I hear the counterargument ringing in my ears as I type, and it goes something like this: "Kids need to toughen up these days. We are creating wimpy kids. Everyone is so easily offended, lately." Truthfully, I do not want to create an argument through this blog, instigating each person to defend their opinion. Rather, I am hoping for writers to consider not using adoption as a punch line because they know there are real children and real adults who have a connection to adoption in their viewing audience. Some of these children are in foster care waiting for a family to say "YES" to their adoption plan and certainly have experienced enough in their short lives. Being on the other end of a "joke" in media or learned through media is cruel.

I believe kids can build resiliency, character, perseverance and determination from healthy and natural outlets and experiences without being figuratively “poked in the eye” with intention. 

Consider the response to seeing an adult walk up to a child and purposefully poking them in the eye, causing the child to cry, believing they did something wrong to deserve it. Would the response be, “Buck up,” or “It will make you tougher for the road ahead” or “It builds character”? Participating in a sport or learning to play an instrument, whiffing at strike three, or forgetting the notes to a song and coming back to try again and again, build those characteristics we see as valuable. Children have plenty of real-life experiences to draw from to assist in building healthy resilience, fortitude and strength. Let us not create artificial and hurtful experiences through media that beat them down. 

Our son does not need to live through punchlines about adoption to build his resilience. He does not need to be exploited through media, with other children learning these punchlines and using them on the playground to build his character. My hope is that writers and actors will keep in mind that their audience includes families and children with connections to adoption, and understand that perpetuating negative connotations impact the real feelings of real people.

When we know better, we all have it in us to do better.

Actionable Insights

Content creators have an opportunity to influence viewers with their storylines and narratives about adoption. Using adoption as a punch line by suggesting a child is less than because of their connection to adoption or that birth parents created a plan of adoption for their child as a flippant decision can negatively impact the self-image of a large number of children and adults. The implications of a content creator’s writing can also create positive change for how adoption is perceived by an adoptee, prospective adoptive parent, birth parent, and peers on the playground. Using positive adoption language, not stereotyping adoptees or birth parents, and simply removing adoption in any format as a punch line provides an opportunity to create positive change in our community.

Consider these statistics: 

  • There are approximately 120,000 children just in the United States in foster care waiting to be adopted.

  • One out of every 25 US families with children has a child who joined their family through adoption. About half of these families have both children through birth and adoption (US Census).

  • Approximately 7 million Americans were adopted.

  • Around 140,000 children are adopted by American families each year.

  • Nearly 100 million Americans have adoption in their immediate family, whether this includes adopting, placing a child, or being adopted.

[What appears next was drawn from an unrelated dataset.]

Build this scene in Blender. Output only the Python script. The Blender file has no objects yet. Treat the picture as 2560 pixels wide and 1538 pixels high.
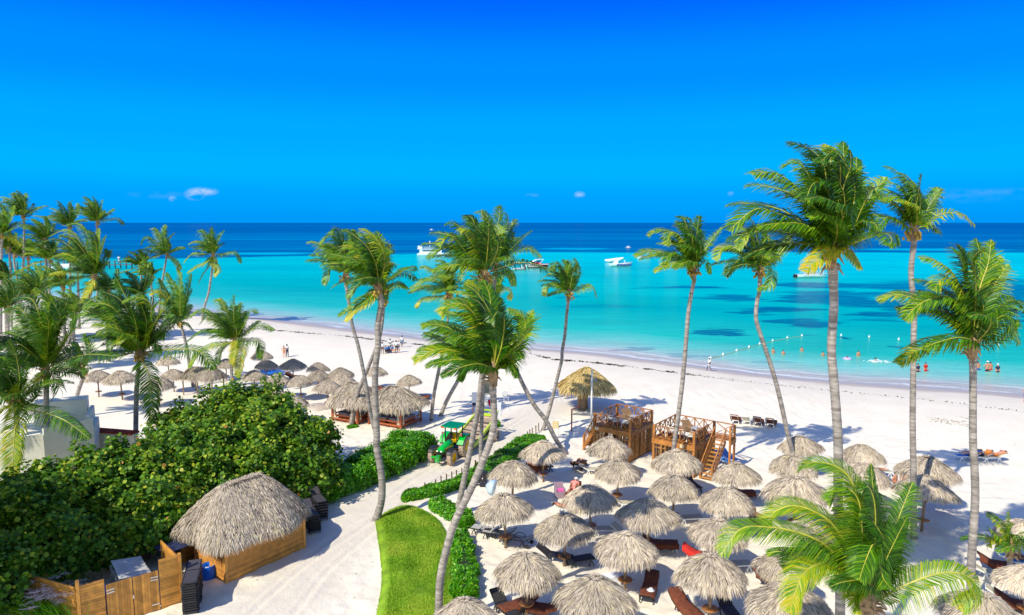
import bpy, math, random
import numpy as np
from mathutils import Vector, Matrix
random.seed(7); rng = np.random.default_rng(7)
R = math.radians
scene = bpy.context.scene
COL = scene.collection

# ------------------------------------------------------------------ camera, sky, sun, exposure
CAMH = 18.0; F = 1750.0; PITCH = math.atan(212.0 / F)
cp, sp = math.cos(PITCH), math.sin(PITCH)
cd = bpy.data.cameras.new('camera'); cam = bpy.data.objects.new('camera', cd); COL.objects.link(cam)
cam.location = (0, 0, CAMH); cam.rotation_euler = (R(90) - PITCH, 0, 0)
cd.sensor_width = 36.0; cd.lens = F / 2560 * 36.0; cd.clip_start = 0.5; cd.clip_end = 200000
scene.camera = cam
SUN_EL = 45.0
SD = Vector((0.69, 0.72, 0)).normalized()              # way the shadows fall
sun_to = Vector((-SD.x * math.cos(R(SUN_EL)), -SD.y * math.cos(R(SUN_EL)), math.sin(R(SUN_EL))))
w = bpy.data.worlds.new('World'); scene.world = w; w.use_nodes = True
nt = w.node_tree; nt.nodes.clear(); N = nt.nodes.new; LK = nt.links.new
out = N('ShaderNodeOutputWorld'); bg = N('ShaderNodeBackground'); LK(bg.outputs[0], out.inputs[0])
sky = N('ShaderNodeTexSky'); sky.sky_type = 'NISHITA'; sky.sun_disc = False
sky.sun_elevation = R(SUN_EL); sky.sun_rotation = math.atan2(sun_to.x, sun_to.y) % (2 * math.pi)
sky.air_density = 1.0; sky.dust_density = 0.3; sky.ozone_density = 3.0
tc = N('ShaderNodeTexCoord'); sep = N('ShaderNodeSeparateXYZ'); LK(tc.outputs['Generated'], sep.inputs[0])
ramp = N('ShaderNodeValToRGB'); LK(sep.outputs[2], ramp.inputs[0])
SKYSTR = 0.15
def setramp(r, pts, interp='LINEAR'):
    e = r.color_ramp.elements; r.color_ramp.interpolation = interp
    while len(e) > 1: e.remove(e[-1])
    e[0].position = pts[0][0]; e[0].color = (*pts[0][1], 1)
    for p, c in pts[1:]:
        n = e.new(p); n.color = (*c, 1)
setramp(ramp, [(0.0, (0.0, .30, .90)), (.03, (0.0, .35, .95)), (.07, (0.0, .43, 1.0)), (.12, (0.0, .385, 1.0)), (.20, (0.0, .265, 1.0)), (.30, (0.0, .125, 1.0)), (1.0, (.01, .09, .80))], 'EASE')
rs = N('ShaderNodeVectorMath'); rs.operation = 'SCALE'; LK(ramp.outputs[0], rs.inputs[0]); rs.inputs[3].default_value = 1 / SKYSTR
# the clear deep blue lies opposite the sun, the rest of the dome is the paler physical sky
dt = N('ShaderNodeVectorMath'); dt.operation = 'DOT_PRODUCT'; LK(tc.outputs['Generated'], dt.inputs[0]); dt.inputs[1].default_value = (0.1, 0.98, 0.0)
mr = N('ShaderNodeMapRange'); LK(dt.outputs['Value'], mr.inputs[0]); mr.inputs[1].default_value = 0.38; mr.inputs[2].default_value = 0.66
mr.inputs[3].default_value = 0.12; mr.inputs[4].default_value = 1.0
mx = N('ShaderNodeMix'); mx.data_type = 'RGBA'; LK(mr.outputs[0], mx.inputs[0]); LK(sky.outputs[0], mx.inputs[6]); LK(rs.outputs[0], mx.inputs[7])
# a few tiny wisps of cloud low over the sea
def ray(px, py):
    u = (px - 1280) / F; v = (py - 769) / F
    return Vector((u, cp - v * sp, -sp - v * cp))
cn = N('ShaderNodeTexNoise'); cn.inputs['Scale'].default_value = 60; cn.inputs['Detail'].default_value = 6
mp = N('ShaderNodeMapping'); LK(tc.outputs['Generated'], mp.inputs[0]); mp.inputs['Scale'].default_value = (1, 1, 2.2); LK(mp.outputs[0], cn.inputs[0])
acc = None
for (px, py, rx, ry, k) in [(508, 479, 30, 10, 1.0), (486, 487, 20, 13, 1.0), (432, 497, 8, 7, .8), (1449, 487, 14, 9, .55), (1827, 485, 8, 6, .4), (1330, 488, 18, 5, .18), (2380, 490, 120, 16, .05), (2480, 480, 80, 9, .08), (400, 487, 60, 9, .07)]:
    d = ray(px, py).normalized()
    vs = N('ShaderNodeVectorMath'); vs.operation = 'SUBTRACT'; LK(tc.outputs['Generated'], vs.inputs[0]); vs.inputs[1].default_value = d
    vm = N('ShaderNodeVectorMath'); vm.operation = 'MULTIPLY'; LK(vs.outputs[0], vm.inputs[0]); vm.inputs[1].default_value = (F / rx, 0, F / ry)
    vl = N('ShaderNodeVectorMath'); vl.operation = 'LENGTH'; LK(vm.outputs[0], vl.inputs[0])
    m = N('ShaderNodeMapRange'); LK(vl.outputs['Value'], m.inputs[0]); m.inputs[1].default_value = 0.0; m.inputs[2].default_value = 1.1; m.inputs[3].default_value = k; m.inputs[4].default_value = 0
    if acc is None: acc = m
    else:
        a = N('ShaderNodeMath'); a.operation = 'MAXIMUM'; LK(acc.outputs[0], a.inputs[0]); LK(m.outputs[0], a.inputs[1]); acc = a
nm = N('ShaderNodeMapRange'); LK(cn.outputs[0], nm.inputs[0]); nm.inputs[1].default_value = .38; nm.inputs[2].default_value = .62
cm = N('ShaderNodeMath'); cm.operation = 'MULTIPLY'; LK(acc.outputs[0], cm.inputs[0]); LK(nm.outputs[0], cm.inputs[1])
front = N('ShaderNodeMath'); front.operation = 'GREATER_THAN'; LK(sep.outputs[1], front.inputs[0]); front.inputs[1].default_value = 0.2
cm2 = N('ShaderNodeMath'); cm2.operation = 'MULTIPLY'; LK(cm.outputs[0], cm2.inputs[0]); LK(front.outputs[0], cm2.inputs[1])
cx = N('ShaderNodeMix'); cx.data_type = 'RGBA'; LK(cm2.outputs[0], cx.inputs[0]); LK(mx.outputs[2], cx.inputs[6]); cx.inputs[7].default_value = (.62 / SKYSTR, .74 / SKYSTR, .93 / SKYSTR, 1)
LK(cx.outputs[2], bg.inputs[0]); bg.inputs[1].default_value = SKYSTR
sl = bpy.data.lights.new('sun', 'SUN'); sl.energy = 4.95; sl.angle = R(0.5); sl.color = (1.0, .935, .76)
so = bpy.data.objects.new('sun', sl); COL.objects.link(so); so.rotation_euler = (-sun_to).to_track_quat('-Z', 'Y').to_euler(); so.location = (-40, -40, 60)
scene.view_settings.view_transform = 'Standard'; scene.view_settings.look = 'None'; scene.view_settings.exposure = 0.08; scene.view_settings.gamma = 1.0
scene.render.engine = 'CYCLES'
scene.cycles.max_bounces = 8; scene.cycles.transparent_max_bounces = 8

# ------------------------------------------------------------------ geometry of the place
ZW = -1.5                                               # sea level; dry sand is 0
def GZ(px, py, z=0.0):
    d = ray(px, py); t = (z - CAMH) / d.z; return Vector((d.x * t, d.y * t, z))
def PY(px, py, Y):
    d = ray(px, py); t = Y / d.y; return Vector((d.x * t, Y, CAMH + d.z * t))
SHORE = [GZ(x, y, ZW) for x, y in [(-300, 712), (0, 733), (200, 752), (420, 772), (651, 795), (790, 812), (880, 824), (1080, 848), (1300, 868), (1500, 884), (1660, 905), (1915, 937), (2079, 953), (2300, 968), (2560, 986), (2760, 1004)]]
SH = [(p.x, p.y) for p in SHORE]
e0 = SH[0]; SH = [(e0[0] - 700, e0[1] + 420)] + SH; e1 = SH[-1]; SH = SH + [(e1[0] + 300, e1[1] - 60), (e1[0] + 3000, e1[1] + 300)]
SHX = np.array([p[0] for p in SH]); SHY = np.array([p[1] for p in SH])
def offshore(x, y):                                     # signed metres beyond the waterline
    x = np.asarray(x, float); y = np.asarray(y, float)
    best = np.full(x.shape, 1e18)
    for i in range(len(SHX) - 1):
        ax, ay, bx, by = SHX[i], SHY[i], SHX[i + 1], SHY[i + 1]
        dx, dy = bx - ax, by - ay; L2 = dx * dx + dy * dy
        t = np.clip(((x - ax) * dx + (y - ay) * dy) / L2, 0, 1)
        best = np.minimum(best, (x - ax - t * dx) ** 2 + (y - ay - t * dy) ** 2)
    d = np.sqrt(best); ys = np.interp(x, SHX, SHY)
    return np.where(y > ys, d, -d)
def gh(x, y):
    d = -offshore(x, y)
    t = np.clip(d / 20.0, 0, 1); up = ZW + 1.5 * (1 - (1 - t) ** 2)
    return np.where(d > 0, up, np.maximum(ZW + d * .08, -5.0))
def G(px, py):
    z = 0.0
    for _ in range(12):
        p = GZ(px, py, z); z = float(gh(p.x, p.y))
    return GZ(px, py, z)
def C(o, x, y):                                         # crop coordinate -> photo pixel
    return (o[0] + x / o[2], o[1] + y / o[2])

# ------------------------------------------------------------------ helpers
class MB:
    def __init__(s): s.v = []; s.f = []; s.t = []
    def add(s, vs, fs, t=.5):
        b = len(s.v); s.v += [tuple(q) for q in vs]; s.f += [tuple(i + b for i in q) for q in fs]; s.t += [t] * len(fs)
    def box(s, c, d, rz=0, M=None, t=.5):
        x, y, z = d[0] / 2, d[1] / 2, d[2] / 2
        P = [Vector((a, b, e)) for e in (-z, z) for a, b in ((-x, -y), (x, -y), (x, y), (-x, y))]
        m = M if M is not None else Matrix.Rotation(rz, 3, 'Z')
        s.add([m @ p + Vector(c) for p in P], [(0, 3, 2, 1), (4, 5, 6, 7), (0, 1, 5, 4), (1, 2, 6, 5), (2, 3, 7, 6), (3, 0, 4, 7)], t)
    def beam(s, a, b, wd, h=None, t=.5):
        a = Vector(a); b = Vector(b); d = b - a; L = d.length
        if L < 1e-6: return
        q = d.to_track_quat('X', 'Z').to_matrix(); s.box((a + b) / 2, (L, wd, h or wd), M=q, t=t)
    def tube(s, pts, rad, n=8, t=.5, cap=True):
        pts = [Vector(p) for p in pts]; m = len(pts)
        if not hasattr(rad, '__len__'): rad = [rad] * m
        T = [(pts[min(i + 1, m - 1)] - pts[max(i - 1, 0)]).normalized() for i in range(m)]
        up = Vector((0, 0, 1)) if abs(T[0].z) < .9 else Vector((1, 0, 0)); vs = []
        u = T[0].cross(up).normalized()
        for i in range(m):
            u = (u - T[i] * u.dot(T[i])).normalized(); w_ = T[i].cross(u)
            for k in range(n):
                a = 2 * math.pi * k / n; vs.append(pts[i] + (u * math.cos(a) + w_ * math.sin(a)) * rad[i])
        fs = [(i * n + k, i * n + (k + 1) % n, (i + 1) * n + (k + 1) % n, (i + 1) * n + k) for i in range(m - 1) for k in range(n)]
        if cap: fs += [tuple(range(n - 1, -1, -1)), tuple((m - 1) * n + k for k in range(n))]
        s.add(vs, fs, t)
    def ball(s, c, r, nu=8, nv=6, t=.5, zmin=-1):
        if not hasattr(r, '__len__'): r = (r, r, r)
        vs = []; 
        for j in range(nv + 1):
            ph = -math.pi / 2 + math.pi * j / nv; z = max(math.sin(ph), zmin)
            for i in range(nu):
                a = 2 * math.pi * i / nu; vs.append((c[0] + r[0] * math.cos(a) * math.cos(ph), c[1] + r[1] * math.sin(a) * math.cos(ph), c[2] + r[2] * z))
        s.add(vs, [(j * nu + i, j * nu + (i + 1) % nu, (j + 1) * nu + (i + 1) % nu, (j + 1) * nu + i) for j in range(nv) for i in range(nu)], t)
    def lathe(s, c, prof, n=16, t=.5):
        vs = []
        for r, z in prof:
            for i in range(n):
                a = 2 * math.pi * i / n; vs.append((c[0] + r * math.cos(a), c[1] + r * math.sin(a), c[2] + z))
        m = len(prof)
        s.add(vs, [(j * n + i, j * n + (i + 1) % n, (j + 1) * n + (i + 1) % n, (j + 1) * n + i) for j in range(m - 1) for i in range(n)], t)
    def build(s, name, mt, parent=None, smooth=False):
        me = bpy.data.meshes.new(name); me.from_pydata(s.v, [], s.f)
        a = me.attributes.new('tint', 'FLOAT', 'FACE'); a.data.foreach_set('value', s.t)
        if smooth: me.polygons.foreach_set('use_smooth', [True] * len(me.polygons))
        me.materials.append(mt); me.update()
        o = bpy.data.objects.new(name, me); COL.objects.link(o)
        if parent is not None: o.parent = parent
        return o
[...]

  • Six in 10 Americans have personal experience with adoption, meaning they themselves, a family member, or a close friend was adopted, adopted a child, or placed a child for adoption. 

  • It is estimated that between 1 and 2 million couples are waiting to adopt, yet only 4% of women with unwanted pregnancies make the decision to place their children through adoption. 

  • On average, children wait 3 years for an adoptive family and the average child waiting for an adoptive family is 8 years old.